Il sole a Berlino, di questi
tempi, è come un’oasi fresca nel deserto. Per cui stamattina, appena sveglia,
non me lo sono fatto sfuggire, e con la scusa di sbrigare qualche ordinaria
commissione mangereccia, mi sono messa in marcia, testa alta quasi a bermeli, i
raggi. Ho lasciato la bici a riposare, per oggi, per prolungare il contatto col
sole, mi sentivo una lucertola in libera uscita. Le ho promesso, tuttavia, di
tornare con un cavalletto nuovo fiammante, per riscattarla, dopo mesi, dall’andatura
claudicante.
Andando a caso mi sono imbattuta,
finalmente, in una Bäckerei artigianale. Di panetterie industriali ce ne sono
innumerevoli in città: Kemps, Crobag, Havel e che so io. Tutte col solito
cappuccino che sa di risciacquo della lavastoviglie (non so se l’abbiate mai provato,
il risciacquo, intendo), e dolci con la glassa plastificata e un sapore medio
tutto uguale. Ora, io coi dolci non ho
né arte né parte: se non altro perché millantando di preparare un tiramisù da
leccarsi i baffi, ho propinato ai miei coinquilini una variante molto
eterodossa. Mi ero giusto scordata un dettaglio: il mascarpone. In sostanza,
gli ignari, ma ingordi coinquilini si sono sbafati un budino di uova crude,
cacao e savoiardi del Lidl. Non pare abbiano accusato salmonella.

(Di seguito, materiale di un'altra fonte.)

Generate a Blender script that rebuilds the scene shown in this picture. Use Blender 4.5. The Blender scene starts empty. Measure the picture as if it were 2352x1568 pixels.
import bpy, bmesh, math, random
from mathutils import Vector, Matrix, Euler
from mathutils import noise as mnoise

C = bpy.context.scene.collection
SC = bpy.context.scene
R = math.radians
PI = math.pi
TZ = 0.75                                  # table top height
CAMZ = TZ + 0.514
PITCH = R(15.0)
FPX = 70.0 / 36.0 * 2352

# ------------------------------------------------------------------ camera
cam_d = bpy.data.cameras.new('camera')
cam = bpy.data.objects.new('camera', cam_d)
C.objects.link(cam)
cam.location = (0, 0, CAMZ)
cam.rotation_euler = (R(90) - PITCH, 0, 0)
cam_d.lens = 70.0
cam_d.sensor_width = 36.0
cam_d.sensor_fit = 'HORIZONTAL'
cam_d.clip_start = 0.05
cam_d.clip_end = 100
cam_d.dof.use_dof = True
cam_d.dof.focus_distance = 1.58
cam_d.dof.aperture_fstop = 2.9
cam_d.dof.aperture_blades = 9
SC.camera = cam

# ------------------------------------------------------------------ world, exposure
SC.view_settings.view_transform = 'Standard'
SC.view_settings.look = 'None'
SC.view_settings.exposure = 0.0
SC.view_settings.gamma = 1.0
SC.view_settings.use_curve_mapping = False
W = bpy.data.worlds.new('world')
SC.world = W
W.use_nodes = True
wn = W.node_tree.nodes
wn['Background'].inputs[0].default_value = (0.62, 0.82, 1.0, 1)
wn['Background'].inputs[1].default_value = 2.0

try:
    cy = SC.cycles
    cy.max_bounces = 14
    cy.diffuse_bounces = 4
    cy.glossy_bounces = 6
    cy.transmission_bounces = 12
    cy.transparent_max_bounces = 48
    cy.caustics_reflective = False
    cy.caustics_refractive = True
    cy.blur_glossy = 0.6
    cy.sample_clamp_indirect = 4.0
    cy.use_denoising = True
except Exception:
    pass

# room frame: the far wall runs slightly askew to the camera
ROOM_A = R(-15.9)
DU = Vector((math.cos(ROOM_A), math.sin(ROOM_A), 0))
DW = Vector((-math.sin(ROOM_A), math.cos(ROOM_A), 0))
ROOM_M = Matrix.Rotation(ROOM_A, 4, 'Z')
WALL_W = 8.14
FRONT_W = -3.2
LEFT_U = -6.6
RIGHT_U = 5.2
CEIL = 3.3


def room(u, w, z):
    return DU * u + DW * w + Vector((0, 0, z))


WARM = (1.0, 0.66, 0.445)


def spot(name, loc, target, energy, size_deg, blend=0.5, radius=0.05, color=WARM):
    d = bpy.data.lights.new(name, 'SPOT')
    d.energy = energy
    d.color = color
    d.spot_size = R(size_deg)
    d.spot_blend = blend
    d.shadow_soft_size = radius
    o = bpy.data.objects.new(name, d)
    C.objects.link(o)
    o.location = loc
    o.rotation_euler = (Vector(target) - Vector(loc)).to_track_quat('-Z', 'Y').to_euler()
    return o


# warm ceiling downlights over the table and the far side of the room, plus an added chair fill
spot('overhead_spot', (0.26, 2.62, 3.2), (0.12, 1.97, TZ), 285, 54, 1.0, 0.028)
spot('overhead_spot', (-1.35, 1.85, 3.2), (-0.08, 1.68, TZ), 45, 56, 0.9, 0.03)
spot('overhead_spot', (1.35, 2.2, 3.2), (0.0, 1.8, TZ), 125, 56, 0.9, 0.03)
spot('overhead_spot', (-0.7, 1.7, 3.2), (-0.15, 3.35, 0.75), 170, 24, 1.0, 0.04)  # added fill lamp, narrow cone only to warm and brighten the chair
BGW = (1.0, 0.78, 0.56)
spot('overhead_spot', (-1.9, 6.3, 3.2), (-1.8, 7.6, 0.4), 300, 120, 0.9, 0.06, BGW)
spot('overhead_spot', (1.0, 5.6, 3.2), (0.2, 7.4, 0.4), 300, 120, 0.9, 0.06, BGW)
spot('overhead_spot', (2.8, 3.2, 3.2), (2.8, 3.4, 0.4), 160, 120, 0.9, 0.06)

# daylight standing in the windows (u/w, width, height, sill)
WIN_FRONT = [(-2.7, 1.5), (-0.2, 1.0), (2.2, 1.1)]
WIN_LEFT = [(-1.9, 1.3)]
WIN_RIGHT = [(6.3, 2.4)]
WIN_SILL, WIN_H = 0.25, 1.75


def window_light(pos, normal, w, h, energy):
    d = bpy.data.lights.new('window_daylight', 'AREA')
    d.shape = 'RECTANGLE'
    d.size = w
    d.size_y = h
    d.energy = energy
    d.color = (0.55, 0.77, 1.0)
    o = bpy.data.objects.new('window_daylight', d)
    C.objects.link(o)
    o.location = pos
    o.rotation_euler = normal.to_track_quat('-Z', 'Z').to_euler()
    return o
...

Comunque. Ogni tanto, la mattina,
il Naschkatze che è in me non miagola più, ringhia. Qui il goloso, di fatti, è
un “gatto che spizzica”. Orbene, inseguendo l’imperativo categorico katziano,
sono finalmente capitata in una botteguccia anonima, dall’insegna sbiadita. Il
turco che la gestiva si divideva tra bancone poco rifornito e forno sul retro.
Perfetto. Niente Qual der Wahl (tortura della scelta), pochi gusti per i
croissant e qualche altro dolce, alcuni turchi, altri international. Agguanto
il mio Marzipancroissant e dazu un cappuccino. Non è proprio da manuale, ma le
mie papille hanno un momento di estasi al sapore di caffè vero.
Pagato con pochi spiccioli il
buon incipit di giornata, la mia fortuna è sfacciata. A fianco della Bäckerei
c’è una libreria di seconda mano. Una stanzetta afosa, senz’aria, dove si
affastellano libri ovunque, non ci si può girare senza urtarne uno. Si trovano
romanzi rosa in edizione economica accanto a edizioni illustrate di
Dostoevskij, poi c’è il reparto “Berlino” con guide ed itinerari scritti 50,
60, 100 anni fa. I classici della letteratura tedesca sono in versione senza
copertina, con caratteri gotici e note a margine in matita, talvolta, vecchi
manuali scolastici fanno capolino dagli scaffali insieme a guide di cucina.
La mole di libri attutisce i
rumori del traffico sulla Greifswalder a pochi metri. Non so quanto sono
restata a rovistare tra gli scaffali, in un tetris di volumi senza troppo
ordine. Il libraio fa lo stesso in qualche angolo sul retro, non sembra curarsi
delle mie pericolose giravolte zainomunite che potrebbero far crollare le pile
di libri sul pavimento. A occhio non arriva ai 40 anni, dolcevita nero d’ordinanza,
ciuffo scuro su occhio chiaro, smilzo. Sarà l’ambiente, ma mi sembra che abbia
lo sguardo perso, che rincorre qualche fil rouge della sua immaginazione,
insomma che non potrebbe avere altro aspetto, se non quello che ha, come fosse
un dandy appena abbozzato dalla penna di un Wilde arrugginito.
B. è con me a rastrellare libri,
lo convinco a intascarsi “Il nome della Rosa” e il libraio intavola una
discussione sullo stile di Eco. Fuori l’autunno sembra tergiversare, le foglie
già rosse e vorticanti nell’aria per oggi sembrano fuori luogo, con il cielo
terso e una luce troppo intensa per essere autunnale. Per un euro e 20 ci
portiamo a casa una borsa piena di libri, alcuni magari resteranno a far
polvere per anni, altri probabilmente non riuscirò a finirli per ostacoli
linguistici. Eh sì, perché metà dei libri in vendita costano 1 E al chilo: il
dandy li impila su una bilancia da cucina e fa i calcoli a matita su un
pezzetto di carta, quasi fosse un profumiere con preziosi ingredienti, chino
all’ombra della sua bottega.
Ma mentre il fruttivendolo per
strada cerca di appiopparmi imperdibili zucche di stagione, non posso che
sorridere al fine settimana che mi strizza l’occhio promettente. Uscirò più
tardi per mantenere la promessa fatta alla bici.